▶
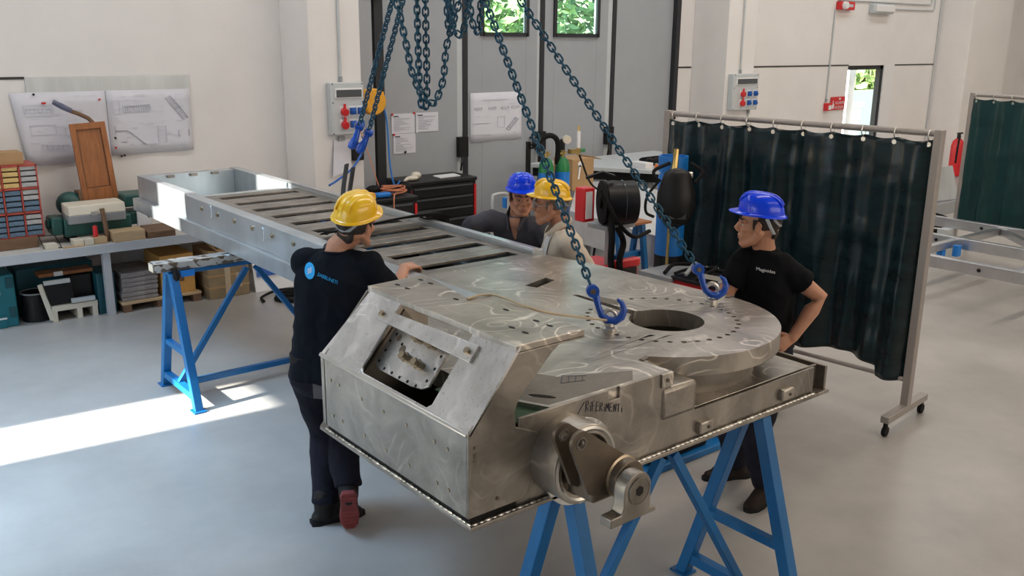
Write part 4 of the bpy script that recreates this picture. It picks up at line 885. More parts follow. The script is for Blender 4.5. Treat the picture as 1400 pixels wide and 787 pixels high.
# ================================================================== left wall: bench and what is on and under it
def solo(name, label, cat, mb, m, group=None, **k):
    return tag(mb.build(name, m, **k), label, cat, group)
t = thing('workbench', 'long grey steel workbench against the left wall', 'bench', (1.4, 9.5, 0))
MB().box(-1.5, 4.35, 9.1, 9.97, .665, .70).build('bench_top', 'benchtop', t, bevel=.004)
MB().box(-1.5, 4.35, 9.085, 9.1, .62, .71).build('front_rail', 'benchleg', t, bevel=.003)
for x in (-1.4, .5, 2.38, 4.2):
    for y in (9.14, 9.88): MB().box(x-.035, x+.035, y-.035, y+.035, 0, .665).build('leg', 'benchleg', t, bevel=.003)
solo('mounting_strip', 'bare metal strip on the left wall above the drawings', 'strip', B(2.04, 3.63, 9.985, 9.998, 2.06, 2.225), 'galv', bevel=.002)
def drawing(name, label, pts, y, lines, curl=.0):
    t = thing(name, label, 'drawing', (pts[0][0], y, pts[3][1]), 'technical drawings on the walls')
    n = 10; m = MB(); vs = []
    for i in range(n+1):
        for j in range(7):
            a, b = i/n, j/6; top = V(pts[0]).lerp(V(pts[1]), a); bot = V(pts[3]).lerp(V(pts[2]), a); p = top.lerp(bot, b)
            vs.append((p.x, y-.003-curl*b*b*max(0, .4-a)-.004*math.sin(a*9)*b, p.y))
    m.add(vs, [(i*7+j, i*7+j+1, (i+1)*7+j+1, (i+1)*7+j) for i in range(n) for j in range(6)])
    s_ = m.build('sheet', 'paper', t, smooth=80); so = s_.modifiers.new('thickness', 'SOLIDIFY'); so.thickness = .0012
    ln = MB(); W2 = lambda a, b: V(pts[0]).lerp(V(pts[1]), a).lerp(V(pts[3]).lerp(V(pts[2]), a), b)
    for L in lines:
        for (a, b), (c, d) in zip(L[0], L[0][1:]):
            p, q = W2(a, b), W2(c, d); ln.bar((p.x, y-.009-curl*b*b*max(0, .4-a), p.y), (q.x, y-.009-curl*d*d*max(0, .4-c), q.y), .001, L[1], (0, 1, 0))
    ln.build('line_work', 'ink', t, smooth=0, stuff=True); return t
def rect(a, b, c, d, w=.004): return [([(a, b), (c, b), (c, d), (a, d), (a, b)], w)]
def ladder(x0, y0, x1, y1, wd, n, w=.004):
    d = V((x1-x0, y1-y0)); p = V((-d.y, d.x)).normalized()*wd; r = [([(x0+p.x, y0+p.y), (x1+p.x, y1+p.y)], w), ([(x0-p.x, y0-p.y), (x1-p.x, y1-p.y)], w)]
    return r+[([(x0+d.x*k/n+p.x, y0+d.y*k/n+p.y), (x0+d.x*k/n-p.x, y0+d.y*k/n-p.y)], w) for k in range(n+1)]
def fineprint(n, seed, w=.003):
    r = random.Random(seed); out = []
    for k in range(n): a, b, L = r.uniform(.06, .85), r.uniform(.06, .95), r.uniform(.02, .1); out.append(([(a, b), (a+L, b)], w))
    return out
d1 = drawing('wall_drawing', 'large curling white drawing sheet pinned left of the wooden panel', [(1.89, 2.085), (2.76, 2.085), (2.76, 1.40), (1.98, 1.38)], 9.98,
             rect(.1, .18, .4, .32)+ladder(.12, .25, .38, .25, .03, 6)+rect(.12, .45, .4, .58)+rect(.5, .5, .8, .62)+fineprint(46, 1)+ladder(.2, .75, .5, .78, .03, 5), .05)
d2 = drawing('wall_drawing', 'white drawing sheet with ladder-like frame drawings on the left wall', [(2.765, 2.085), (3.62, 2.085), (3.615, 1.44), (2.765, 1.43)], 9.98,
             ladder(.18, .3, .5, .28, .05, 12, .006)+ladder(.72, .12, .93, .48, .035, 12, .007)+rect(.06, .16, .14, .36)+[([(.07, .62), (.2, .62), (.24, .65), (.42, .86), (.55, .86)], .012), ([(.07, .55), (.07, .66)], .008), ([(.83, .66), (.82, .72), (.84, .77)], .012), ([(.95, .66), (.96, .72), (.95, .77)], .012)]+ladder(.62, .58, .62, .84, .05, 5)+fineprint(60, 2))
for p_, lab in (((2.225, 2.02), 0), ((2.625, 2.03), 0), ((2.84, 1.56), 0)): pass
for k, (x, z, m) in enumerate(((2.17, 1.98, 'red'), (2.19, 1.98, 'red'), (2.70, 2.0, 'red'), (2.81, 1.51, 'red'), (2.10, 2.065, 'black'), (2.815, 1.61, 'black'), (2.86, 1.42, 'black'), (2.89, 1.425, 'black'))):
    MB().cyl((x, 9.972, z), (x, 9.958, z), .011, .009, 12).build('magnet', m, d1 if x < 2.76 else d2)
# wooden panel leaning on the bench machine
t = thing('wooden_board', 'tall orange wooden panel with bent handle, leaning above the green bench machine', 'panel', (2.5, 9.6, 1.06))
R_ = Matrix.Rotation(-.045, 3, 'Y') @ Matrix.Rotation(-.12, 3, 'X')
wq = lambda a, b, c: V((2.515, 9.60, 1.055))+R_ @ V((a, b, c))
def wbx(n, a0, a1, c0, c1, b0, b1, m): 
    mb = MB().box(a0, a1, b0, b1, c0, c1); mb.v = [wq(*p) for p in mb.v]; return mb.build(n, m, t, bevel=.003)
wbx('board', -.155, .155, 0, .72, 0, .03, 'wood')
for n, a in (('stile', (-.165, -.115, 0, .75, -.02, .012)), ('stile', (.115, .165, 0, .75, -.02, .012)), ('cross_rail', (-.115, .115, .69, .75, -.02, .012)), ('cross_rail', (-.115, .115, 0, .12, -.02, .012))): wbx(n, *a, 'wood')
for a in ((-.112, -.104, .13, .68, -.004, .001), (.104, .112, .13, .68, -.004, .001), (-.1, .1, .678, .684, -.004, .001), (-.1, .1, .126, .132, -.004, .001)): wbx('groove', *a, 'wood_dark')
wbx('side_board', -.20, -.165, 0, .12, -.02, .14, 'wood_dark')
MB().tube([(2.555, 9.74, 1.79), (2.52, 9.76, 1.835), (2.44, 9.78, 1.88), (2.36, 9.8, 1.915)], .021, 8).build('handle', 'wood_dark', t)
MB().tube([(2.38, 9.795, 1.91), (2.30, 9.8, 1.955), (2.225, 9.8, 2.0)], [.024, .029, .022], 8).build('handle_tip', 'tip', t)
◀
▶ [INSTRUCTIONS TO FOLLOW] Images in the data above are to be skipped. Retype all other material exactly.

▶ [THE OUTPUT]
Write part 4 of the bpy script that recreates this picture. It picks up at line 885. More parts follow. The script is for Blender 4.5. Treat the picture as 1400 pixels wide and 787 pixels high.
# ================================================================== left wall: bench and what is on and under it
def solo(name, label, cat, mb, m, group=None, **k):
    return tag(mb.build(name, m, **k), label, cat, group)
t = thing('workbench', 'long grey steel workbench against the left wall', 'bench', (1.4, 9.5, 0))
MB().box(-1.5, 4.35, 9.1, 9.97, .665, .70).build('bench_top', 'benchtop', t, bevel=.004)
MB().box(-1.5, 4.35, 9.085, 9.1, .62, .71).build('front_rail', 'benchleg', t, bevel=.003)
for x in (-1.4, .5, 2.38, 4.2):
    for y in (9.14, 9.88): MB().box(x-.035, x+.035, y-.035, y+.035, 0, .665).build('leg', 'benchleg', t, bevel=.003)
solo('mounting_strip', 'bare metal strip on the left wall above the drawings', 'strip', B(2.04, 3.63, 9.985, 9.998, 2.06, 2.225), 'galv', bevel=.002)
def drawing(name, label, pts, y, lines, curl=.0):
    t = thing(name, label, 'drawing', (pts[0][0], y, pts[3][1]), 'technical drawings on the walls')
    n = 10; m = MB(); vs = []
    for i in range(n+1):
        for j in range(7):
            a, b = i/n, j/6; top = V(pts[0]).lerp(V(pts[1]), a); bot = V(pts[3]).lerp(V(pts[2]), a); p = top.lerp(bot, b)
            vs.append((p.x, y-.003-curl*b*b*max(0, .4-a)-.004*math.sin(a*9)*b, p.y))
    m.add(vs, [(i*7+j, i*7+j+1, (i+1)*7+j+1, (i+1)*7+j) for i in range(n) for j in range(6)])
    s_ = m.build('sheet', 'paper', t, smooth=80); so = s_.modifiers.new('thickness', 'SOLIDIFY'); so.thickness = .0012
    ln = MB(); W2 = lambda a, b: V(pts[0]).lerp(V(pts[1]), a).lerp(V(pts[3]).lerp(V(pts[2]), a), b)
    for L in lines:
        for (a, b), (c, d) in zip(L[0], L[0][1:]):
            p, q = W2(a, b), W2(c, d); ln.bar((p.x, y-.009-curl*b*b*max(0, .4-a), p.y), (q.x, y-.009-curl*d*d*max(0, .4-c), q.y), .001, L[1], (0, 1, 0))
    ln.build('line_work', 'ink', t, smooth=0, stuff=True); return t
def rect(a, b, c, d, w=.004): return [([(a, b), (c, b), (c, d), (a, d), (a, b)], w)]
def ladder(x0, y0, x1, y1, wd, n, w=.004):
    d = V((x1-x0, y1-y0)); p = V((-d.y, d.x)).normalized()*wd; r = [([(x0+p.x, y0+p.y), (x1+p.x, y1+p.y)], w), ([(x0-p.x, y0-p.y), (x1-p.x, y1-p.y)], w)]
    return r+[([(x0+d.x*k/n+p.x, y0+d.y*k/n+p.y), (x0+d.x*k/n-p.x, y0+d.y*k/n-p.y)], w) for k in range(n+1)]
def fineprint(n, seed, w=.003):
    r = random.Random(seed); out = []
    for k in range(n): a, b, L = r.uniform(.06, .85), r.uniform(.06, .95), r.uniform(.02, .1); out.append(([(a, b), (a+L, b)], w))
    return out
d1 = drawing('wall_drawing', 'large curling white drawing sheet pinned left of the wooden panel', [(1.89, 2.085), (2.76, 2.085), (2.76, 1.40), (1.98, 1.38)], 9.98,
             rect(.1, .18, .4, .32)+ladder(.12, .25, .38, .25, .03, 6)+rect(.12, .45, .4, .58)+rect(.5, .5, .8, .62)+fineprint(46, 1)+ladder(.2, .75, .5, .78, .03, 5), .05)
d2 = drawing('wall_drawing', 'white drawing sheet with ladder-like frame drawings on the left wall', [(2.765, 2.085), (3.62, 2.085), (3.615, 1.44), (2.765, 1.43)], 9.98,
             ladder(.18, .3, .5, .28, .05, 12, .006)+ladder(.72, .12, .93, .48, .035, 12, .007)+rect(.06, .16, .14, .36)+[([(.07, .62), (.2, .62), (.24, .65), (.42, .86), (.55, .86)], .012), ([(.07, .55), (.07, .66)], .008), ([(.83, .66), (.82, .72), (.84, .77)], .012), ([(.95, .66), (.96, .72), (.95, .77)], .012)]+ladder(.62, .58, .62, .84, .05, 5)+fineprint(60, 2))
for p_, lab in (((2.225, 2.02), 0), ((2.625, 2.03), 0), ((2.84, 1.56), 0)): pass
for k, (x, z, m) in enumerate(((2.17, 1.98, 'red'), (2.19, 1.98, 'red'), (2.70, 2.0, 'red'), (2.81, 1.51, 'red'), (2.10, 2.065, 'black'), (2.815, 1.61, 'black'), (2.86, 1.42, 'black'), (2.89, 1.425, 'black'))):
    MB().cyl((x, 9.972, z), (x, 9.958, z), .011, .009, 12).build('magnet', m, d1 if x < 2.76 else d2)
# wooden panel leaning on the bench machine
t = thing('wooden_board', 'tall orange wooden panel with bent handle, leaning above the green bench machine', 'panel', (2.5, 9.6, 1.06))
R_ = Matrix.Rotation(-.045, 3, 'Y') @ Matrix.Rotation(-.12, 3, 'X')
wq = lambda a, b, c: V((2.515, 9.60, 1.055))+R_ @ V((a, b, c))
def wbx(n, a0, a1, c0, c1, b0, b1, m): 
    mb = MB().box(a0, a1, b0, b1, c0, c1); mb.v = [wq(*p) for p in mb.v]; return mb.build(n, m, t, bevel=.003)
wbx('board', -.155, .155, 0, .72, 0, .03, 'wood')
for n, a in (('stile', (-.165, -.115, 0, .75, -.02, .012)), ('stile', (.115, .165, 0, .75, -.02, .012)), ('cross_rail', (-.115, .115, .69, .75, -.02, .012)), ('cross_rail', (-.115, .115, 0, .12, -.02, .012))): wbx(n, *a, 'wood')
for a in ((-.112, -.104, .13, .68, -.004, .001), (.104, .112, .13, .68, -.004, .001), (-.1, .1, .678, .684, -.004, .001), (-.1, .1, .126, .132, -.004, .001)): wbx('groove', *a, 'wood_dark')
wbx('side_board', -.20, -.165, 0, .12, -.02, .14, 'wood_dark')
MB().tube([(2.555, 9.74, 1.79), (2.52, 9.76, 1.835), (2.44, 9.78, 1.88), (2.36, 9.8, 1.915)], .021, 8).build('handle', 'wood_dark', t)
MB().tube([(2.38, 9.795, 1.91), (2.30, 9.8, 1.955), (2.225, 9.8, 2.0)], [.024, .029, .022], 8).build('handle_tip', 'tip', t)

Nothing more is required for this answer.